#### Records for the task:
+++

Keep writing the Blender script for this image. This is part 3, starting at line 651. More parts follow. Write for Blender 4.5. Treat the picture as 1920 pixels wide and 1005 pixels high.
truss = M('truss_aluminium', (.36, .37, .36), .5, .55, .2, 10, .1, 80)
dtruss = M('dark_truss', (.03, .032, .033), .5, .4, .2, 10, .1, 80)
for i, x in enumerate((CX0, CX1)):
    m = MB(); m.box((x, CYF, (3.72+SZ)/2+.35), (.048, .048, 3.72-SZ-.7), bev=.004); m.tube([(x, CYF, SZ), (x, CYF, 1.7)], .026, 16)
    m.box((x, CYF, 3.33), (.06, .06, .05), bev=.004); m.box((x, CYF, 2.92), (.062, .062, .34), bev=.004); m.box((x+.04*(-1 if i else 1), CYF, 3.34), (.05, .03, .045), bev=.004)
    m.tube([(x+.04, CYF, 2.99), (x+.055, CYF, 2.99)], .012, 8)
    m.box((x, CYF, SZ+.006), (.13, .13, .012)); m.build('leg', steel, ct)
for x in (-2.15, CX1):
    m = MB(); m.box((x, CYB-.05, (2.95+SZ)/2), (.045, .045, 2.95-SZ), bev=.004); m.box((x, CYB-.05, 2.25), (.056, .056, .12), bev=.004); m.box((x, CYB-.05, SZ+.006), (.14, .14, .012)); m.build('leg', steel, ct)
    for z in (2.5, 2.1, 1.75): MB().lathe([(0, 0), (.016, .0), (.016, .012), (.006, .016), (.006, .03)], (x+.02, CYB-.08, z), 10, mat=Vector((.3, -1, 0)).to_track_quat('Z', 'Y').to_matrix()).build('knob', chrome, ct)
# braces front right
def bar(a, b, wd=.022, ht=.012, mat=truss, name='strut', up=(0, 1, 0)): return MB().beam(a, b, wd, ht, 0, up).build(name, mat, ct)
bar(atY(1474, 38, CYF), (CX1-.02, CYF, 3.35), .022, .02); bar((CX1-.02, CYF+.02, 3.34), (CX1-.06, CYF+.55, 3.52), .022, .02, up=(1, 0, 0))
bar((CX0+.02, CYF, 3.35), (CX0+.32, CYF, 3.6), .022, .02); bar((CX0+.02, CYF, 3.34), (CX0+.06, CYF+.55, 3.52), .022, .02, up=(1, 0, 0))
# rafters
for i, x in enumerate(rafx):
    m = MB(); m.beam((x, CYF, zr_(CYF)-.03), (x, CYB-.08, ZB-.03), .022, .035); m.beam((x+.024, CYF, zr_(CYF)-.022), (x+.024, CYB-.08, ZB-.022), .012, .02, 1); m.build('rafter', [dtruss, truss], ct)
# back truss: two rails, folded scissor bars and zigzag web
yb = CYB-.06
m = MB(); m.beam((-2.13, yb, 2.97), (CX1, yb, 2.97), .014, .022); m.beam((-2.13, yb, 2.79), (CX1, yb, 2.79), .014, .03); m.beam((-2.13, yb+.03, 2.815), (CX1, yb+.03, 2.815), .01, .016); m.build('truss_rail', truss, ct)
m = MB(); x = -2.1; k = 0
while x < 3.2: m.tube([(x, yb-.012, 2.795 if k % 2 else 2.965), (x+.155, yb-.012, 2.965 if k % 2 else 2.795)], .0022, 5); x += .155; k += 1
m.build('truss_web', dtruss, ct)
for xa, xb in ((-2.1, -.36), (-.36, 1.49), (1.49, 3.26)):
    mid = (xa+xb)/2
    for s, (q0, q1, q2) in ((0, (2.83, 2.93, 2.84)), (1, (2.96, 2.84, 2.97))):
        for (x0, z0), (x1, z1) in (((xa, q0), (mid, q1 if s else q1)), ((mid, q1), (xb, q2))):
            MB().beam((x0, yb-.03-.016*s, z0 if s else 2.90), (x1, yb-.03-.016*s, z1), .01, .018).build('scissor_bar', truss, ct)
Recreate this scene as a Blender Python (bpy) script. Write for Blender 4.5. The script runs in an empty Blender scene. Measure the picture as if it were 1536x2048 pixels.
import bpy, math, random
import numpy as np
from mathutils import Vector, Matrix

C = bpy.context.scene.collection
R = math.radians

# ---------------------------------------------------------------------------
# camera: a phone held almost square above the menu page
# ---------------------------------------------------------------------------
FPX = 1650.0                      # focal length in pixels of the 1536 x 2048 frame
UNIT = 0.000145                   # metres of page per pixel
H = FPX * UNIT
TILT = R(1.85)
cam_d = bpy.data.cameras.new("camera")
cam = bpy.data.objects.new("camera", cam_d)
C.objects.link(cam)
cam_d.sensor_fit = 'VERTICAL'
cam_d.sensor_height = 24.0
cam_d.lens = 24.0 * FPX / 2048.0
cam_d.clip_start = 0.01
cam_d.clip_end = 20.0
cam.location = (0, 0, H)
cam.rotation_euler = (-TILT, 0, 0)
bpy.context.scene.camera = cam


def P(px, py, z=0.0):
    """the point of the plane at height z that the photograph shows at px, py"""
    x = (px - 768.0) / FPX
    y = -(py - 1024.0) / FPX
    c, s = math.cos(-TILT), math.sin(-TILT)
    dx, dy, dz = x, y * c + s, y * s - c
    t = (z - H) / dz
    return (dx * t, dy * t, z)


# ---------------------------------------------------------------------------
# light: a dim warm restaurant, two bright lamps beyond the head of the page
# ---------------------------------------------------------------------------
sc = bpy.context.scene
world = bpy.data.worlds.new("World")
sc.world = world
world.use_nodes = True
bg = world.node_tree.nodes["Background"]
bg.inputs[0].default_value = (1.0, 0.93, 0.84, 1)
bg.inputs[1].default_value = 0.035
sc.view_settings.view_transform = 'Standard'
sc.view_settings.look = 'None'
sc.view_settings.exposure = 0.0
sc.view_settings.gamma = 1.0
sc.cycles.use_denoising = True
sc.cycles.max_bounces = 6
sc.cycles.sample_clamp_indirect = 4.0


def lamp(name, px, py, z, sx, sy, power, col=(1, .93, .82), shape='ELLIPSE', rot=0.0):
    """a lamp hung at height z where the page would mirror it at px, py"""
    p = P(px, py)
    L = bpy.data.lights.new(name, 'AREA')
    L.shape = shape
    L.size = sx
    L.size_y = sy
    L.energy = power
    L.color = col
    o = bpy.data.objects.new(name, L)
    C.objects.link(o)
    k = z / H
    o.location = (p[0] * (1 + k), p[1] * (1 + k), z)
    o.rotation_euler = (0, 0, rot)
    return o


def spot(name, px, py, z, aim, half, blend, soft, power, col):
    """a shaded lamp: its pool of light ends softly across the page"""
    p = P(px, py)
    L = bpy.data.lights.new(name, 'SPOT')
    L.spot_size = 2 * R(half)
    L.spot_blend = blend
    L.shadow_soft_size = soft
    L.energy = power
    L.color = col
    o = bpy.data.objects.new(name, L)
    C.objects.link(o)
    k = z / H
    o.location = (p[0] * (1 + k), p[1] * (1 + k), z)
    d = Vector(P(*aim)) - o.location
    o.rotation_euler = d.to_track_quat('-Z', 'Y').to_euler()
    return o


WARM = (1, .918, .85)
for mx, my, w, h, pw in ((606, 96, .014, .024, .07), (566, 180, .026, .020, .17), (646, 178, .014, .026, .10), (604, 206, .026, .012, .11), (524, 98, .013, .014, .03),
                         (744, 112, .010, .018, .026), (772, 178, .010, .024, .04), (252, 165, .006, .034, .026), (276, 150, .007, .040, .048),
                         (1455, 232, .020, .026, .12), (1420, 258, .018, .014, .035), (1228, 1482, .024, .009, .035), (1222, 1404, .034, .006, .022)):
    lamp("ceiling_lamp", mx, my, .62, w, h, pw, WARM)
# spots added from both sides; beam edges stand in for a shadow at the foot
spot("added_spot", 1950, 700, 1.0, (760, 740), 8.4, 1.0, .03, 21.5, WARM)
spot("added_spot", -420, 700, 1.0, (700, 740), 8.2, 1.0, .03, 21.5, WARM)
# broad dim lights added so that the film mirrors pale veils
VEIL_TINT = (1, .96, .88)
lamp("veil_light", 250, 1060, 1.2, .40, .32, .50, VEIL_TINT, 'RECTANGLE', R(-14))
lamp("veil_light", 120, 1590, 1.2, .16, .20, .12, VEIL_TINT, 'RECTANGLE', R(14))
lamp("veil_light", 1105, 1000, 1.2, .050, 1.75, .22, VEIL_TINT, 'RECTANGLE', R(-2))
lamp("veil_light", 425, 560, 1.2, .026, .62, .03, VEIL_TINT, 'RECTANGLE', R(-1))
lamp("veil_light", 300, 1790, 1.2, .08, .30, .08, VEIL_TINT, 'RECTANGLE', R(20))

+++

#### Exercise:
Output the section opening with the line that has "Recreate this scene" and closing with the line that has "R = math.radians". Keep both end lines and leave out the rest.

#### Reply to the exercise:
Recreate this scene as a Blender Python (bpy) script. Write for Blender 4.5. The script runs in an empty Blender scene. Measure the picture as if it were 1536x2048 pixels.
import bpy, math, random
import numpy as np
from mathutils import Vector, Matrix

C = bpy.context.scene.collection
R = math.radians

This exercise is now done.